— START OF Recorded data —

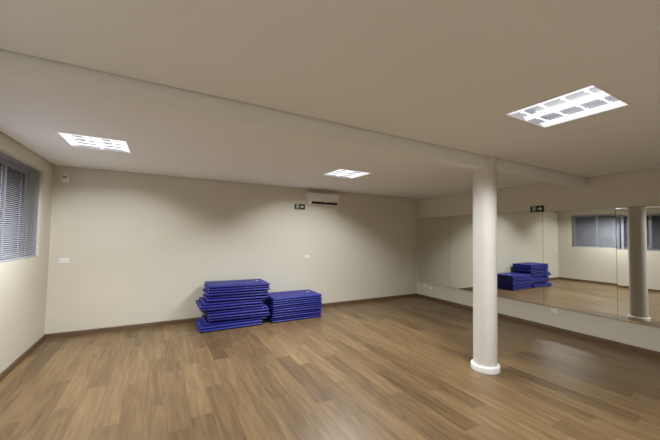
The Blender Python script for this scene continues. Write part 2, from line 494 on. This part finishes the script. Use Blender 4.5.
bm = bmesh.new(); box(bm, -.02, .035, -.2115, -.2035, .052, .0685); link('louver_clip', bm, M['acwhite'], ac)
bm = bmesh.new(); box(bm, aw-.075, aw-.05, -.2075, -.2045, .10, .112); link('status_display', bm, M['dark'], ac)

# ------------------------------------------------------------------ exit signs (running figure, door and arrow)
def sign(name_loc, rz, label, wd=.25, hg=.122):
    r = empty('exit_sign', name_loc, label, 'sign', 'black exit signs', rz)
    bm = bmesh.new(); box(bm, -wd/2, wd/2, -.004, 0, -hg/2, hg/2); link('plate', bm, M['black'], r)
    bm = bmesh.new()
    y0, y1 = -.0055, -.0042
    cx = -.052
    # door leaf with the figure left dark
    prism(bm, [(cx-.030, -.048), (cx-.024, -.048), (cx-.024, .040), (cx+.024, .040), (cx+.024, -.048), (cx+.030, -.048), (cx+.030, .048), (cx-.030, .048)], 1, y0, y1)
    # figure: head, trunk, arms and legs
    prism(bm, [(cx+.002+.008*math.cos(k*math.pi/5), .028+.008*math.sin(k*math.pi/5)) for k in range(10)], 1, y0, y1)
    prism(bm, [(cx-.008, .018), (cx+.008, .018), (cx+.005, -.010), (cx-.010, -.010)], 1, y0, y1)
    prism(bm, [(cx+.007, .018), (cx+.021, .004), (cx+.017, .000), (cx+.004, .011)], 1, y0, y1)
    prism(bm, [(cx-.008, .018), (cx-.021, .006), (cx-.017, .001), (cx-.006, .009)], 1, y0, y1)
    prism(bm, [(cx-.003, -.010), (cx+.005, -.010), (cx+.018, -.028), (cx+.012, -.044), (cx+.006, -.042), (cx+.010, -.029)], 1, y0, y1)
    prism(bm, [(cx-.010, -.010), (cx-.002, -.010), (cx-.009, -.028), (cx-.021, -.040), (cx-.022, -.033), (cx-.014, -.024)], 1, y0, y1)
    link('pictogram', bm, M['sign'], r)
    bm = bmesh.new(); ax = .030
    prism(bm, [(ax-.022, -.009), (ax+.028, -.009), (ax+.010, -.030), (ax+.030, -.030), (ax+.060, 0), (ax+.030, .030), (ax+.010, .030), (ax+.028, .009), (ax-.022, .009)], 1, y0, y1)
    link('arrow', bm, M['sign'], r)
    return r
sign((2.695, D, 2.283), 0, 'small black exit sign with arrow, beside the air conditioner')
sign((XR-.002, 3.232, 2.222), math.radians(-90), 'small black exit sign with arrow, above the mirrors right of the column')

# ------------------------------------------------------------------ sockets
def socket(loc, rz, label, n=2, wd=.128, hg=.078):
    r = empty('wall_socket', loc, label, 'socket', 'white wall sockets', rz)
    bm = bmesh.new(); box(bm, -wd/2, wd/2, -.009, 0, -hg/2, hg/2, bev=.003); link('cover_plate', bm, M['white'], r)
    for k in range(n):
        cx = 0 if n == 1 else (-.03, .03)[k]
        bm = bmesh.new(); hx = [(cx+a*.021, b*.015) for a, b in ((-1, 0), (-.6, -1), (.6, -1), (1, 0), (.6, 1), (-.6, 1))]
        prism(bm, hx, 1, -.0105, -.0092); ot = link('outlet', bm, M['acwhite'], r)
        bm = bmesh.new()
        for dx in (-.009, 0, .009): prism(bm, [(cx+dx+.0022*math.cos(t*math.pi/4), -.003*(dx == 0)+.0022*math.sin(t*math.pi/4)) for t in range(8)], 1, -.0112, -.0106)
        link('pin_holes', bm, M['dark'], ot)
    return r
socket((-1.303, D, 1.195), 0, 'white double socket on the back wall near the left corner')
socket((2.89, D, 1.166), 0, 'white socket in the middle of the back wall, above the lower mat stack', 1, .125, .08)
socket((XR, 6.095, .322), math.radians(-90), 'white socket under the mirrors, the one closer to the back corner', 1, .10, .07)
socket((XR, 5.915, .312), math.radians(-90), 'white socket under the mirrors, second from the back corner', 1, .11, .075)
socket((XR, 2.95, .362), math.radians(-90), 'white socket under the mirrors, right of the round column', 2, .115, .072)

# ------------------------------------------------------------------ motion sensor
ms = empty('motion_sensor', (-1.335, D, 2.515), 'small white motion sensor high in the left corner of the back wall', 'sensor')
bm = bmesh.new(); prism(bm, [(0, -.075), (-.035, -.07), (-.05, -.02), (-.04, .03), (0, .04)], 0, -.042, .042)
bmesh.ops.bevel(bm, geom=list(bm.edges), offset=.006, segments=2, affect='EDGES'); link('body', bm, M['white'], ms)
bm = bmesh.new(); prism(bm, [(-.046, -.020), (-.058, -.012), (-.056, .012), (-.042, .026)], 0, -.03, .026); link('lens', bm, M['lens'], ms)
bm = bmesh.new(); box(bm, -.015, .015, -.03, 0, .0405, .075, bev=.003); link('bracket', bm, M['white'], ms)

# ------------------------------------------------------------------ exercise mats: every mat its own object
def mat_mesh(L, W, th, surf, seed):
    """puffy vinyl mat; surf(u) gives the rise of its lower side at u in [-.5,.5] along x"""
    rnd = random.Random(seed); bm = bmesh.new()
    nx, ny = 28, 12
    ph = rnd.uniform(0, 6)
    def edge(u):  # thickness profile: rounded near the rim
        d = min(.5-abs(u), 1); return d
    grid = {}
    def pt(i, j, side):
        u, v = i/nx-.5, j/ny-.5
        # concentrate rows near the rim
        u = math.copysign(.5*(1-(1-abs(u)*2)**1.6), u); v = math.copysign(.5*(1-(1-abs(v)*2)**1.6), v)
        du, dv = (.5-abs(u))*L, (.5-abs(v))*W
        r = .014
        def prof(dd): return math.sqrt(max(0, 1-(1-min(dd, r)/r)**2))
        k = prof(du)*.5+.5; k2 = prof(dv)*.5+.5
        t = th*min(k, k2)
        puff = .0006*math.sin(9*u+ph)
        z = th/2 + side*(t/2) + surf(u) + (puff if side > 0 else puff)
        return (u*L, v*W, z)
    V = {}
    for s in (-1, 1):
        for i in range(nx+1):
            for j in range(ny+1): V[s, i, j] = bm.verts.new(pt(i, j, s))
    for s in (-1, 1):
        for i in range(nx):
            for j in range(ny):
                q = [V[s, i, j], V[s, i+1, j], V[s, i+1, j+1], V[s, i, j+1]]
                bm.faces.new(q if s > 0 else q[::-1])
    loop = [(i, 0) for i in range(nx)]+[(nx, j) for j in range(ny)]+[(i, ny) for i in range(nx, 0, -1)]+[(0, j) for j in range(ny, 0, -1)]
    mid = []
    for (i, j) in loop:
        a, b = V[-1, i, j].co, V[1, i, j].co
        c = (a+b)/2; n = Vector((c.x/L*W*0+(1 if i == nx else -1 if i == 0 else 0), (1 if j == ny else -1 if j == 0 else 0), 0))
        if n.length: n.normalize()
        mid.append(bm.verts.new(c+n*.004))
    n_ = len(loop)
    for k in range(n_):
        a, b = loop[k], loop[(k+1) % n_]
        bm.faces.new((V[-1, a[0], a[1]], V[-1, b[0], b[1]], mid[(k+1) % n_], mid[k]))
        bm.faces.new((mid[k], mid[(k+1) % n_], V[1, b[0], b[1]], V[1, a[0], a[1]]))
    rim = [m.co.copy() for m in mid]
    return bm, rim

def piping(rim, r=.0035):
    bm = bmesh.new(); n = len(rim); rings = []
    for k in range(n):
        t = (rim[(k+1) % n]-rim[k-1]).normalized(); a = Vector((0, 0, 1)); b = t.cross(a).normalized()
        rings.append([bm.verts.new(rim[k]+r*(math.cos(q*math.pi/3)*a+math.sin(q*math.pi/3)*b)) for q in range(6)])
    for k in range(n):
        A, B = rings[k], rings[(k+1) % n]
        for q in range(6): bm.faces.new((A[q], A[(q+1) % 6], B[(q+1) % 6], B[q]))
    return bm

def stack(cx, yf, spec, L, W, MT, where, group, seed):
    """spec: list of (x shift, y shift, rotation deg, gap before at left, gap before at right)"""
    n = len(spec); accL = accR = 0.001
    ordn = ['undermost', 'second from the bottom', 'third from the bottom', 'fourth from the bottom', 'fifth from the bottom', 'sixth from the bottom',
            'seventh from the bottom', 'eighth from the bottom', 'ninth from the bottom', 'tenth from the bottom', 'eleventh from the bottom', 'twelfth from the bottom']
    topn = ['topmost', 'second from the top', 'third from the top', 'fourth from the top', 'fifth from the top', 'sixth from the top', 'seventh from the top', 'eighth from the top', 'ninth from the top', 'tenth from the top']
    for k, (dx, dy, rz, gl, gr) in enumerate(spec):
        accL += gl; accR += gr
        aL, aR = accL, accR
        def surf(u, aL=aL, aR=aR):
            return aL*(.5-u)+aR*(.5+u)
        if n-1-k < (n+1)//2: pos = topn[n-1-k]
        else: pos = ordn[k]
        r = empty('exercise_mat', (cx+dx, yf+W/2+dy, .0015+k*(MT+.0012)), 'blue vinyl exercise mat, %s in the %s' % (pos, where), 'exercise mat', group, math.radians(rz))
        bm, rim = mat_mesh(L, W, MT, surf, seed+k)
        link('cushion', bm, M['blue'], r, smooth=True)
        link('piping', piping(rim), M['bluep'], r, smooth=True)
        if k == n-1:
            bm = bmesh.new(); z = MT+surf(.34)+.0006
            box(bm, L*.34, L*.34+.055, W*.10, W*.10+.035, z, z+.0012); link('label_patch', bm, M['tag'], r)

#        dx     dy     rz    gapL  gapR
S1 = [(-.145, -.045, 1.0, 0, 0), (-.135, -.03, .6, .001, 0), (-.045, .010, -.5, 0, .0), (.005, -.01, .4, .026, .004), (.000, -.02, .6, .0, .003),
      (-.01, -.012, .8, .0, .012), (-.03, .01, .8, .0, .0), (-.13, -.006, 1.8, .018, .004), (-.145, -.006, 1.6, .0, .010), (-.09, .01, 1.2, .0, .0),
      (-.03, .0, .6, .014, .003), (.005, .01, -.8, .0, .013), (-.035, .0, .5, .010, .003), (-.005, -.003, -.4, .0, .008), (-.014, .004, .3, .0, .0),
      (-.004, .0, .0, 0, 0)]
S2 = [(.0, .0, .2, 0, 0), (-.01, .006, -.3, 0, 0), (.006, -.004, .2, .001, 0), (-.004, .002, .5, 0, .001), (.012, -.006, 0, .008, .001), (.018, .0, .5, .000, .008),
      (.01, .004, .2, .0, .0), (-.004, -.004, .4, 0, 0), (.006, .002, -.2, 0, .000), (.0, .0, .2, 0, 0), (.004, .004, .3, 0, 0)]
random.seed(4)
stack(1.295, 5.70, S1, 1.06, .62, .0418, 'taller left stack', 'blue mats in the taller stack by the back wall', 100)
stack(2.385, 5.66, S2, 1.02, .63, .0395, 'lower right stack', 'blue mats in the lower stack by the back wall', 200)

— END OF Recorded data —

From the first line above to the line containing "sign((XR-.002, 3.232, 2.222), math.radians(-90), 'small", repeat each line exactly. Pictures stay out.

Full answer
The Blender Python script for this scene continues. Write part 2, from line 494 on. This part finishes the script. Use Blender 4.5.
bm = bmesh.new(); box(bm, -.02, .035, -.2115, -.2035, .052, .0685); link('louver_clip', bm, M['acwhite'], ac)
bm = bmesh.new(); box(bm, aw-.075, aw-.05, -.2075, -.2045, .10, .112); link('status_display', bm, M['dark'], ac)

# ------------------------------------------------------------------ exit signs (running figure, door and arrow)
def sign(name_loc, rz, label, wd=.25, hg=.122):
    r = empty('exit_sign', name_loc, label, 'sign', 'black exit signs', rz)
    bm = bmesh.new(); box(bm, -wd/2, wd/2, -.004, 0, -hg/2, hg/2); link('plate', bm, M['black'], r)
    bm = bmesh.new()
    y0, y1 = -.0055, -.0042
    cx = -.052
    # door leaf with the figure left dark
    prism(bm, [(cx-.030, -.048), (cx-.024, -.048), (cx-.024, .040), (cx+.024, .040), (cx+.024, -.048), (cx+.030, -.048), (cx+.030, .048), (cx-.030, .048)], 1, y0, y1)
    # figure: head, trunk, arms and legs
    prism(bm, [(cx+.002+.008*math.cos(k*math.pi/5), .028+.008*math.sin(k*math.pi/5)) for k in range(10)], 1, y0, y1)
    prism(bm, [(cx-.008, .018), (cx+.008, .018), (cx+.005, -.010), (cx-.010, -.010)], 1, y0, y1)
    prism(bm, [(cx+.007, .018), (cx+.021, .004), (cx+.017, .000), (cx+.004, .011)], 1, y0, y1)
    prism(bm, [(cx-.008, .018), (cx-.021, .006), (cx-.017, .001), (cx-.006, .009)], 1, y0, y1)
    prism(bm, [(cx-.003, -.010), (cx+.005, -.010), (cx+.018, -.028), (cx+.012, -.044), (cx+.006, -.042), (cx+.010, -.029)], 1, y0, y1)
    prism(bm, [(cx-.010, -.010), (cx-.002, -.010), (cx-.009, -.028), (cx-.021, -.040), (cx-.022, -.033), (cx-.014, -.024)], 1, y0, y1)
    link('pictogram', bm, M['sign'], r)
    bm = bmesh.new(); ax = .030
    prism(bm, [(ax-.022, -.009), (ax+.028, -.009), (ax+.010, -.030), (ax+.030, -.030), (ax+.060, 0), (ax+.030, .030), (ax+.010, .030), (ax+.028, .009), (ax-.022, .009)], 1, y0, y1)
    link('arrow', bm, M['sign'], r)
    return r
sign((2.695, D, 2.283), 0, 'small black exit sign with arrow, beside the air conditioner')
sign((XR-.002, 3.232, 2.222), math.radians(-90), 'small black exit sign with arrow, above the mirrors right of the column')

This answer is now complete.